G. H. Lang wrote: “It is sufficient to notice three things: The Lord’s desire for all His people to be perfected into one; the pattern of that oneness, to be oneness of the Father and the Son; and the object of this oneness, to be the testimony thereby given unto the world.

“The prayer of the Lord was in effect that the Holy Spirit might be sent into every one who should believe on His Name, so that by the Spirit of God indwelling each, all might be united into one in God; so that the pattern of our unity should be the oneness of the Father and the Son in the communion of the Spirit … the Father, the Son and the Spirit are not only one in person, but also one in action – in all Their doings there is the most perfect harmonious unity. It would be sheer blasphemy, in fact logically the most absolute atheism, to suppose that the doings of the Godhead to be regulated by the decision of any two Persons thereof, the other being either opposed to the view of the two, or merely submissive to being outvoted.

“But this being utterly incompatible with the oneness of the Father and the Son in the unity of the Spirit, how can it be any more in order on the part of those who, being indwelt by the same Spirit, are to be so united as to conform to the pattern of the oneness of God, even as our Lord prayed, ‘That they may be one even as We are one.’

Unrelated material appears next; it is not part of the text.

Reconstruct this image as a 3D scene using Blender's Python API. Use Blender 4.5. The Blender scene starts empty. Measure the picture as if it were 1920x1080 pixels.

“As to our last point, believers are to manifest a corporate union publicly, for the world is to see it. The object of the Lord is that the world may know and believe that He was sent by the Father, and that the believer is a sharer in the love of the Father to the Son. The deliberate departing from oneness of action by adopting the practice of the majority voting is undeniably not even attempting to attain such unified working, and cannot therefore, result in the testimony which He taught oneness alone could give.”